Exercise goal:
Write out the listing below in full and exactly, leaving out every picture.

Given material:

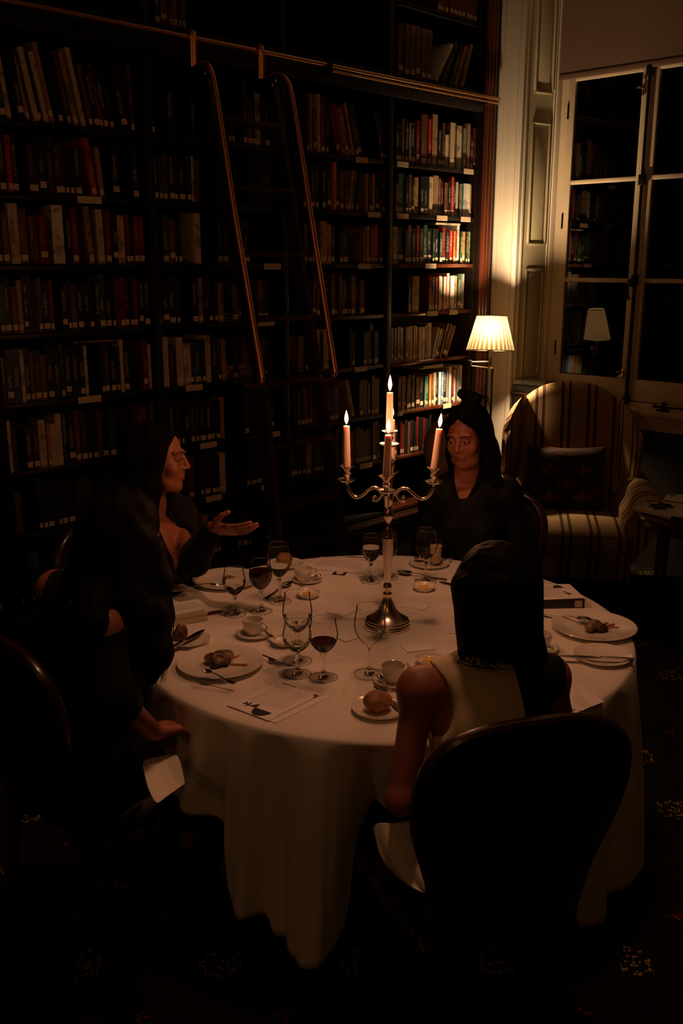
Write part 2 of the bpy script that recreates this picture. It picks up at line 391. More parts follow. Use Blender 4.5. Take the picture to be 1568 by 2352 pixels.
# paper with rows of fine print, driven by UV (box = printed area)
def print_paper(name, x0, x1, y0, y1, rows, base=(0.84, 0.81, 0.78)):
    m = bpy.data.materials.new(name); m.use_nodes = True; nt = m.node_tree; N = nt.nodes; L = nt.links
    b = N['Principled BSDF']; b.inputs['Roughness'].default_value = 0.6
    uv = N.new('ShaderNodeUVMap'); uv.uv_map = 'UVMap'; sp = N.new('ShaderNodeSeparateXYZ'); L.new(uv.outputs[0], sp.inputs[0])
    def M(op, a, b_=None):
        n = N.new('ShaderNodeMath'); n.operation = op
        for i, v in enumerate((a, b_)):
            if v is None: continue
            if isinstance(v, (int, float)): n.inputs[i].default_value = v
            else: L.new(v, n.inputs[i])
        return n.outputs[0]
    U, V = sp.outputs[0], sp.outputs[1]
    ln = M('LESS_THAN', M('FRACT', M('MULTIPLY', V, rows)), 0.42)
    inb = M('MULTIPLY', M('MULTIPLY', M('GREATER_THAN', U, x0), M('LESS_THAN', U, x1)), M('MULTIPLY', M('GREATER_THAN', V, y0), M('LESS_THAN', V, y1)))
    cv = N.new('ShaderNodeCombineXYZ'); L.new(M('MULTIPLY', U, 90.0), cv.inputs[0]); L.new(M('FLOOR', M('MULTIPLY', V, rows)), cv.inputs[1])
    n = N.new('ShaderNodeTexNoise'); n.inputs['Scale'].default_value = 1.0; n.inputs['Detail'].default_value = 3; L.new(cv.outputs[0], n.inputs['Vector'])
    k = M('MULTIPLY', M('MULTIPLY', ln, inb), M('GREATER_THAN', n.outputs['Fac'], 0.44))
    mx = N.new('ShaderNodeMix'); mx.data_type = 'RGBA'; mx.inputs[6].default_value = (*base, 1); mx.inputs[7].default_value = (base[0] * .45, base[1] * .42, base[2] * .4, 1)
    L.new(M('MULTIPLY', k, 0.75), mx.inputs[0]); L.new(mx.outputs[2], b.inputs['Base Color']); return m
menu_paper = print_paper('printed_menu_paper', .12, .88, .30, .88, 34)
# pleated lampshade: thin translucent silk
def shade_material():
    m = bpy.data.materials.new('pleated_silk'); m.use_nodes = True; nt = m.node_tree; nt.nodes.clear(); N = nt.nodes; L = nt.links
    uv = N.new('ShaderNodeUVMap'); uv.uv_map = 'UVMap'
    sp = N.new('ShaderNodeSeparateXYZ'); L.new(uv.outputs[0], sp.inputs[0]); mu = N.new('ShaderNodeMath'); mu.operation = 'MULTIPLY'; mu.inputs[1].default_value = 30; L.new(sp.outputs[0], mu.inputs[0])
    fr = N.new('ShaderNodeMath'); fr.operation = 'FRACT'; L.new(mu.outputs[0], fr.inputs[0]); cr = N.new('ShaderNodeValToRGB'); L.new(fr.outputs[0], cr.inputs[0])
    e = cr.color_ramp.elements; e[0].position = 0.40; e[0].color = (0.085, 0.067, 0.042, 1); e[1].position = 0.55; e[1].color = (0.030, 0.021, 0.010, 1)   # overlapped cloth of each pleat lets less through
    t = N.new('ShaderNodeBsdfTranslucent'); L.new(cr.outputs[0], t.inputs[0])
    d = N.new('ShaderNodeBsdfDiffuse'); d.inputs[0].default_value = (0.80, 0.70, 0.52, 1)
    mx = N.new('ShaderNodeMixShader'); mx.inputs[0].default_value = 0.5; o = N.new('ShaderNodeOutputMaterial')
    L.new(d.outputs[0], mx.inputs[1]); L.new(t.outputs[0], mx.inputs[2]); L.new(mx.outputs[0], o.inputs[0]); return m
shade_m = shade_material()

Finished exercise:
Write part 2 of the bpy script that recreates this picture. It picks up at line 391. More parts follow. Use Blender 4.5. Take the picture to be 1568 by 2352 pixels.
# paper with rows of fine print, driven by UV (box = printed area)
def print_paper(name, x0, x1, y0, y1, rows, base=(0.84, 0.81, 0.78)):
    m = bpy.data.materials.new(name); m.use_nodes = True; nt = m.node_tree; N = nt.nodes; L = nt.links
    b = N['Principled BSDF']; b.inputs['Roughness'].default_value = 0.6
    uv = N.new('ShaderNodeUVMap'); uv.uv_map = 'UVMap'; sp = N.new('ShaderNodeSeparateXYZ'); L.new(uv.outputs[0], sp.inputs[0])
    def M(op, a, b_=None):
        n = N.new('ShaderNodeMath'); n.operation = op
        for i, v in enumerate((a, b_)):
            if v is None: continue
            if isinstance(v, (int, float)): n.inputs[i].default_value = v
            else: L.new(v, n.inputs[i])
        return n.outputs[0]
    U, V = sp.outputs[0], sp.outputs[1]
    ln = M('LESS_THAN', M('FRACT', M('MULTIPLY', V, rows)), 0.42)
    inb = M('MULTIPLY', M('MULTIPLY', M('GREATER_THAN', U, x0), M('LESS_THAN', U, x1)), M('MULTIPLY', M('GREATER_THAN', V, y0), M('LESS_THAN', V, y1)))
    cv = N.new('ShaderNodeCombineXYZ'); L.new(M('MULTIPLY', U, 90.0), cv.inputs[0]); L.new(M('FLOOR', M('MULTIPLY', V, rows)), cv.inputs[1])
    n = N.new('ShaderNodeTexNoise'); n.inputs['Scale'].default_value = 1.0; n.inputs['Detail'].default_value = 3; L.new(cv.outputs[0], n.inputs['Vector'])
    k = M('MULTIPLY', M('MULTIPLY', ln, inb), M('GREATER_THAN', n.outputs['Fac'], 0.44))
    mx = N.new('ShaderNodeMix'); mx.data_type = 'RGBA'; mx.inputs[6].default_value = (*base, 1); mx.inputs[7].default_value = (base[0] * .45, base[1] * .42, base[2] * .4, 1)
    L.new(M('MULTIPLY', k, 0.75), mx.inputs[0]); L.new(mx.outputs[2], b.inputs['Base Color']); return m
menu_paper = print_paper('printed_menu_paper', .12, .88, .30, .88, 34)
# pleated lampshade: thin translucent silk
def shade_material():
    m = bpy.data.materials.new('pleated_silk'); m.use_nodes = True; nt = m.node_tree; nt.nodes.clear(); N = nt.nodes; L = nt.links
    uv = N.new('ShaderNodeUVMap'); uv.uv_map = 'UVMap'
    sp = N.new('ShaderNodeSeparateXYZ'); L.new(uv.outputs[0], sp.inputs[0]); mu = N.new('ShaderNodeMath'); mu.operation = 'MULTIPLY'; mu.inputs[1].default_value = 30; L.new(sp.outputs[0], mu.inputs[0])
    fr = N.new('ShaderNodeMath'); fr.operation = 'FRACT'; L.new(mu.outputs[0], fr.inputs[0]); cr = N.new('ShaderNodeValToRGB'); L.new(fr.outputs[0], cr.inputs[0])
    e = cr.color_ramp.elements; e[0].position = 0.40; e[0].color = (0.085, 0.067, 0.042, 1); e[1].position = 0.55; e[1].color = (0.030, 0.021, 0.010, 1)   # overlapped cloth of each pleat lets less through
    t = N.new('ShaderNodeBsdfTranslucent'); L.new(cr.outputs[0], t.inputs[0])
    d = N.new('ShaderNodeBsdfDiffuse'); d.inputs[0].default_value = (0.80, 0.70, 0.52, 1)
    mx = N.new('ShaderNodeMixShader'); mx.inputs[0].default_value = 0.5; o = N.new('ShaderNodeOutputMaterial')
    L.new(d.outputs[0], mx.inputs[1]); L.new(t.outputs[0], mx.inputs[2]); L.new(mx.outputs[0], o.inputs[0]); return m
shade_m = shade_material()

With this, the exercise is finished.